Mailport November 15, 1999 Issue

PS Advisor 11/15/99

Sunk Boat Clean-up
A couple of days ago my 23-foot S2 sailboat sank in the slip due to a defective seal in the through-hull for the depthsounder transducer. The lake was freshwater with lots of green algae. My boat was under the water for 48 hours. The S2 has carpet along the walls and overhead. The foam rubber cushions in the V-berth and other berths were all saturated with water. Its impossible to wring them out. It is just a question of time before the mildew sets in and ruins my boat unless I do something quickly. The outboard motor also spent two days under water.

Max LaBranche
via e-mail

We have not written about this problem. But heres what we would do:

Get the outboard motor to a repairer/dealer as quickly as possible. The more time in the air the more time to corrode. If you act quickly, so the repairer can tear it down and clean/dry, it should be fine, especially as it was freshwater.

Remove everything wet from the boat that you can. The cushions can be replaced. Wed worry more about water in the plywood bulkheads, which could delaminate and be a nightmare to replace.

Open up the boat as best you can and leave it that way until rain threatens. Use fans to increase ventilation and help dry things. When done, an ozone generator (West Marine sells several Panda models) allowed to run overnight in the closed boat will kill any mildew spores.

Fiberglass components should be fine.

Spring Cleats
I have two questions. 1. What is your opinion on the use of genoa track-mounted midships cleats? 2. Is there an outlet for deck hardware that has a large selection of cleats from which I could select an appropriate cleat or alternative hardware to fit my application?

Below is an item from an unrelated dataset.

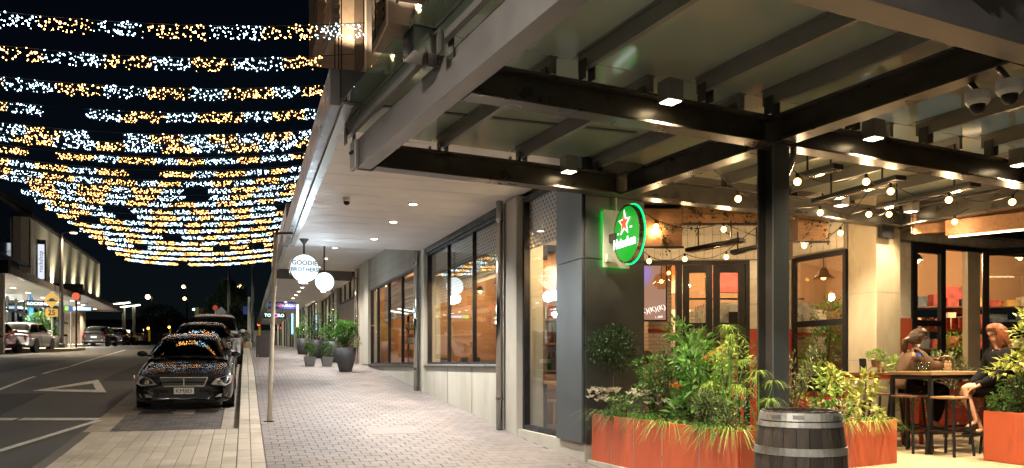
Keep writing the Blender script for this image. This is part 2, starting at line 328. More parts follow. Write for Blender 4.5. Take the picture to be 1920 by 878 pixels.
# fallen leaves
lm = mat('dry_leaf', (.42, .16, .05), .8, var=.3)
for i, (x, y) in enumerate([(765, 762), (785, 755), (820, 792), (856, 826), (870, 836), (840, 787), (1012, 845), (1066, 872), (946, 833), (700, 713), (930, 822), (903, 800)]):
    Y = 12.
    for _ in range(50):
        z = GXY((x - 960) * Y / F, Y); Y = .5 * Y + .5 * F * z / (683 - y)
    p = px(x, y, Y); m = MB(); r = random.uniform(.03, .06)
    m.add([(-r, 0, .012), (-.3 * r, r * .6, .004), (r * .9, r * .2, .018), (.2 * r, -r * .6, .005)], [(0, 1, 2), (0, 2, 3)])
    tag(obj('fallen_leaf', m, lm, None, (p.x, p.y, z + .004), (0, 0, random.uniform(0, 6))), 'dry brown leaf lying on the grey pavers', 'leaf', 'dry leaves scattered on the pavement')
# terrace floor
tf = MB(); q = [CO.w(-.25, -1.2), CO.w(9, -1.2), CO.w(9, 12), CO.w(-.1, 12), CO.w(-.1, 2.9), CO.w(-.25, 2.6)]
tf.prism([(p.x, p.y, FLOOR - .6) for p in q], (0, 0, .585)); terrace = obj('terrace_floor', tf, m_base, kind='structure')
m_ft = mat('terrace_tile', (.32, .25, .155), .6, var=.15, scale=3, bump=.2, island=.08)
tm = paver_mesh(.6, .6, .02, .004).me('terrace_tile'); tm.materials.append(m_ft)
for i in range(0, 12):
    for j in range(-2, 8):
        if i * .6 < 1.0 and j < 0: continue
        o = bpy.data.objects.new('terrace_tile', tm); col.objects.link(o); o.parent = terrace; o.location = CO.w(.1 + i * .6, -.3 + j * .6, FLOOR); o.rotation_euler = (0, 0, CO.a)
# ================================================================ RIGHT-HAND SHOP ROW
shop = fthing(FA, 'shop_building', 'pale concrete shop building with tall warm-lit windows along the pavement', 'building')
def fbox(name, a0, a1, b0, b1, z0, z1, mt, parent=shop, bev=0, **k): return obj(name, MB().b2(a0, a1, b0, b1, z0, z1), mt, parent, bev=bev, **k)
def footz(b): return FA.g(0, b)
def slopewall(name, a0, a1, b0, b1, ztop, mt, parent=shop, n=8):      # wall whose foot follows the pavement
    m = MB(); bs = [b0 + (b1 - b0) * k / n for k in range(n + 1)]
    m.grid([[(a0, b, ztop), (a0, b, footz(b) - .1)] for b in bs]); m.grid([[(a1, b, footz(b) - .1), (a1, b, ztop)] for b in bs]); m.grid([[(a1, b, ztop), (a0, b, ztop)] for b in bs])
    for b in (b0, b1): m.add([(a0, b, ztop), (a1, b, ztop), (a1, b, footz(b) - .1), (a0, b, footz(b) - .1)], [(0, 1, 2, 3)])
    return obj(name, m, mt, parent)
def window(b0, b1, z0, z1, muls, parent=shop, a=.14, fr=.045, mt=None):
    mt = mt or m_black
    wf = MB()
    wf.b2(a - .05, a + .05, b0, b1, z0, z0 + fr); wf.b2(a - .05, a + .05, b0, b1, z1 - fr, z1)
    wf.b2(a - .05, a + .05, b0, b0 + fr, z0 + fr, z1 - fr); wf.b2(a - .05, a + .05, b1 - fr, b1, z0 + fr, z1 - fr)
    o = obj('window', wf, mt, parent)
    edges = [b0 + fr] + list(muls) + [b1 - fr]
    for m in muls: obj('mullion', MB().b2(a - .04, a + .04, m - .016, m + .016, z0 + fr, z1 - fr), mt, o)
    for p, q in zip(edges[:-1], edges[1:]): obj('pane', MB().b2(a - .006, a + .006, p + .02, q - .02, z0 + fr, z1 - fr), m_glass, o)
    return o
m_sill = mat('zinc_sill', (.42, .43, .40), .35, metal=.6)
# corner bay with the full-height glass
fbox('footing', .02, .30, -3.05, -.62, -1.35, -1.0, m_conc)
window(-2.28, -.66, -1.0, 2.55, [], a=.14, fr=.07)
fbox('pilaster', .0, .45, -.62, -.12, -1.4, 2.6, m_conc, bev=.01)
fbox('pilaster', .03, .45, .06, .26, -1.4, 2.6, m_conc, bev=.01)
fbox('pilaster_infill', .08, .45, -.12, .06, -1.4, 2.6, m_dsteel)
# bay 1
slopewall('wall_panel', .06, .30, .26, 5.52, -.035, m_conc)
for b in (.34, 1.9, 3.6): fbox('panel_joint', .052, .0605, b - .008, b + .008, -1.3, -.06, m_grout)
fbox('sill', .0, .28, .26, 5.52, -.033, 0.0, m_sill)
w1 = window(.28, 5.44, .0, 2.5, [2.0, 3.77])
fbox('header_beam', .04, .3, .26, 5.9, 2.5, 2.62, m_black)
fbox('pilaster', .0, .4, 5.46, 5.74, -1.2, 2.62, m_conc, bev=.01)
fbox('pilaster', .03, .4, 6.02, 6.34, -1.2, 3.4, m_conc, bev=.01)
fbox('pilaster_infill', .08, .4, 5.74, 6.02, -1.2, 2.9, m_conc)
# bay 2 with fluted cladding over the window
slopewall('wall_panel', .06, .30, 6.34, 13.9, -.035, m_conc)
fbox('sill', .0, .28, 6.34, 13.9, -.033, 0.0, mat('dark_sill', (.12, .12, .115), .4, metal=.5))
w2 = window(6.4, 12.9, 0, 2.33, [8.31, 10.1, 11.8])
fbox('pilaster', .0, .4, 12.9, 14.5, -.6, 3.35, m_conc, bev=.01)
m_flute = mat('fluted_board', (.36, .33, .28), .6, var=.1, island=.06)
fm = MB().add([(0, -.06, 0), (-.035, 0, 0), (0, .06, 0), (0, -.06, .96), (-.035, 0, .96), (0, .06, .96)], [(0, 3, 4, 1), (1, 4, 5, 2), (0, 1, 2), (3, 5, 4)]).me('fluted_board'); fm.materials.append(m_flute)
for k in range(54):
    o = bpy.data.objects.new('fluted_board', fm); col.objects.link(o); o.parent = shop; o.location = (.1, 6.36 + .06 + k * .12, 2.36)
fbox('cladding_backing', .1, .3, 6.34, 12.9, 2.34, 3.36, m_dsteel)
# bay 3: brown timber shopfront, then the further shop windows
fbox('wall_panel', .1, .4, 14.9, 16.4, -.4, 3.35, mat('tan_render', (.40, .27, .17), .8, var=.1))
for k in range(9): fbox('timber_board', .1, .2, 16.4 + k * .42, 16.4 + k * .42 + .41, -.1, 2.35, m_woodd)
window(16.4, 20.2, 2.38, 3.2, [17.6, 18.9])
fbox('pilaster', .0, .4, 20.3, 21.0, -.4, 3.35, m_conc)
window(21.1, 26.4, .2, 3.0, [22.4, 23.7, 25.0]); fbox('pilaster', -.05, .4, 26.4, 26.9, 0, 3.4, m_conc)
window(27, 33, .4, 3.2, [28.5, 30, 31.5]); fbox('pilaster', -.05, .4, 33, 33.5, 0, 3.6, m_conc)
window(33.6, 40, .6, 3.4, [35, 36.5, 38]); fbox('pilaster', -.05, .4, 40, 40.6, 0, 3.8, m_conc)
for k in range(3): window(40.7 + k * 6, 46 + k * 6, .8, 3.7, [42.4 + k * 6, 44 + k * 6]); fbox('pilaster', -.05, .4, 46 + k * 6, 46.6 + k * 6, 0, 4, m_conc)
# rooms behind the glass
def room(b0, b1, a1, z0, z1, wall, floor, ceil):
    fbox('room_floor', .3, a1, b0, b1, z0 - .1, z0, floor); fbox('room_ceiling', .3, a1, b0, b1, z1, z1 + .1, ceil)
    fbox('room_wall', a1, a1 + .1, b0, b1, z0, z1, wall); (fbox('room_wall', .3, a1, b0 - .1, b0, z0 - .1, z1 + .1, wall) if b0 > 2 else None); fbox('room_wall', .3, a1, b1, b1 + .1, z0 - .1, z1 + .1, wall)
m_fl = mat('dark_floor', (.09, .06, .045), .4, var=.2); m_ceil = mat('dark_ceiling', (.07, .06, .055), .8)
room(1.0, 5.9, 2.5, -1.02, 2.9, m_tan, m_fl, m_ceil)
fbox('room_floor', .3, 1.0, -2.3, .9, -1.12, -1.02, m_fl); fbox('room_ceiling', .3, 1.0, -2.3, .9, 2.9, 3.0, m_ceil); fbox('room_wall', 1.0, 1.1, -2.3, 1.0, -1.12, 2.9, m_woodd); fbox('orange_wall_panel', .985, 1.0, -2.2, -1.3, 1.0, 1.95, m_orwall)
for z in (-.1, .35, .75): fbox('wall_shelf', .8, .998, -2.25, .6, z - .03, z, m_wood)
m_peach = mat('peach_plaster', (.55, .31, .16), .8, var=.06)
room(6.02, 14.5, 3.4, -.5, 2.8, m_peach, m_fl, m_tan)
room(16.4, 26.6, 4, 0, 3.3, m_tan, m_fl, m_ceil)
room(26.8, 59, 4, .3, 4.0, m_room, m_fl, m_room)
fbox('orange_pier', 1.5, 1.9, 3.7, 4.4, -1.0, 2.9, m_orwall); fbox('orange_pier', 1.4, 1.7, 2.3, 2.8, -1.0, 2.9, m_orwall)
fbox('orange_wall_panel', 2.0, 2.1, 4.7, 5.8, -1.0, 2.9, m_orwall)
def ilamp(a, b, z, e, c=WARM2, parent=shop, r=.1):
    l = obj('room_lamp', MB().lathe([(.02, .12), (.04, .1), (r, 0), (r - .01, -.005)], 14), m_black, parent, (a, b, z)); obj('bulb', MB().ball((0, 0, -.01), .035), e_bulb, l)
    lamp('POINT', l, (0, 0, -.12), e, c, .08)
for a, b in ((.68, -1.3), (.68, .6), (1.15, 2.2), (1.15, 3.6), (1.2, 5.0)): ilamp(a, b, 1.65, 13, WARM)
for a, b in ((1.6, 7.5), (1.6, 10), (1.6, 12.4)): ilamp(a, b, 2.55, 20, WARM)
for a, b in ((1.6, 18), (1.6, 23)): ilamp(a, b, 3.0, 25, WARM2)
for b in (29, 35, 41, 49, 56): ilamp(1.6, b, 3.6, 45, NEUT)
# bar shelving with bottles
sh = fthing(FA, 'bar_shelf', 'wooden back-bar shelf unit with bottles seen through the corner window', 'shelf', 2.3, 1.9, -1.02)
for z in (.95, 1.4, 1.85): obj('shelf_board', MB().b2(-.15, .15, -.8, 2.6, z - .03, z), m_woodd, sh)
for b in (-.8, .9, 2.6): obj('shelf_side', MB().b2(-.15, .15, b, b + .04, 0, 2.3), m_woodd, sh)
bm_ = [mat('bottle_%s' % n, c, .15, var=0) for n, c in (('green', (.05, .16, .05)), ('amber', (.35, .13, .03)), ('clear', (.5, .5, .45)), ('red', (.4, .04, .03)))]
bme = []
for m_ in bm_:
    me = MB().lathe([(.036, 0), (.038, .17), (.03, .21), (.013, .24), (.013, .3), (.001, .3)], 8).me('bottle'); me.materials.append(m_); bme.append(me)
for z in (-.1, .35, .75):
    for k in range(13):
        o = bpy.data.objects.new('bottle', random.choice(bme)); col.objects.link(o); o.location = FA.w(.88, -2.15 + k * .2 + random.uniform(-.05, .05), z)
        tag(o, 'small coloured bottle on the wall shelf behind the corner window', 'bottle', 'bottles on the corner wall shelf')
for z in (.95, 1.4, 1.85):
    for k in range(16):
        o = bpy.data.objects.new('bottle', random.choice(bme)); col.objects.link(o); o.location = FA.w(2.26, 1.25 + k * .2 + random.uniform(-.05, .05), -1.02 + z)
        tag(o, 'small coloured bottle standing on the back-bar shelf', 'bottle', 'bottles on the back-bar shelf')
bc = fthing(FA, 'bar_counter', 'long dark bar counter with timber top behind the window', 'counter', 1.75, 1.2, -1.02)
obj('counter_front', MB().b2(-.2, .2, .0, 2.2, 0, 1.05), m_woodd, bc); obj('counter_top', MB().b2(-.25, .25, -.05, 2.3, 1.05, 1.10), m_wood, bc)
def bistro(a, b, z, lab):
    t = fthing(FA, 'bistro_table', lab, 'table', a, b, z)
    obj('table_top', MB().b2(-.3, .3, -.4, .4, .72, .76), m_wood, t)
    for x in (-.26, .26):
        for y in (-.36, .36): obj('leg', MB().bar((x, y, 0), (x, y, .72), .035, .035, (0, 1, 0)), m_black, t)
def chair(p, rz, lab, mt, cat='chair', group=None):
    t = thing('dining_chair', lab, cat, p, rz, group)
    obj('seat', MB().b2(-.2, .2, -.2, .2, .43, .46), mt, t); obj('backrest', MB().b2(-.2, .2, .18, .2, .62, .86), mt, t)
    for x in (-.18, .18):
        obj('leg', MB().bar((x * 1.1, -.2, 0), (x, -.18, .43), .03, .03, (0, 1, 0)), mt, t); obj('leg', MB().bar((x * 1.1, .22, 0), (x, .19, .86), .03, .03, (0, 1, 0)), mt, t)
bistro(.62, -1.3, -1.02, 'square timber table just inside the corner window')
for k, (a, b, r) in enumerate(((.7, -.72, 20), (.62, -2.0, 180))): chair(FA.w(a, b, -1.02), R(r), ['wooden chair inside the corner window, nearest the pilaster', 'wooden chair inside the corner window, nearest the slate column'][k], m_wood)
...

Relevant details: Our boat is a 1976 Fuji 32' ketch. Displacement 14,500 lbs. The marina is fairly protected though can be a little rough in a blow. Id prefer the type offered by Spartan that is imbedded in the toe rail in the manner seen on the Cape Dory. This application type fits the boat well. The problem is that the preferred location, midships, is under a very long genoa track. I have examined a lot of boats and those that have midships cleats are either inappropriate for our boat or impossible to mount.

Id appreciate your thoughts on spring cleats, particularly on the track mount.

James Thompson
via e-mail

Midships cleats are great. Spring lines are primary in holding a boat a foot or so off a dock and keep the boat from moving fore and aft. The bow and stern lines are merely to keep each from swinging too much.

We had a Mariner 32, which is almost exactly like your Fuji. We wouldnt mount a cleat on the toerail. It might jerk it loose. You could mount it on the genoa track; it certainly should be strong enough.

On the Mariner, we installed Herreshoff-type hollow cleats. (See p. 553, items K or L of the current West Marine catalog.) Buy really big ones because on a single cleat youll wind up with two lines, a fender and maybe a short line to pull the boat nearer the dock. We mounted them on teak pads high enough to clear the toe rail. They were placed an inch inside the toerail to permit water to run aft along the rail. The cleats have four bolt holes. We drilled straight through the teak deck and the plywood beneath (measuring repeatedly to make sure they came through in a nice clear underdeck location). We used very long stainless bolts (which had to be trimmed below to look neat. With a couple of stainless washers on each bolt, we think you could pick up the boat with those two cleats.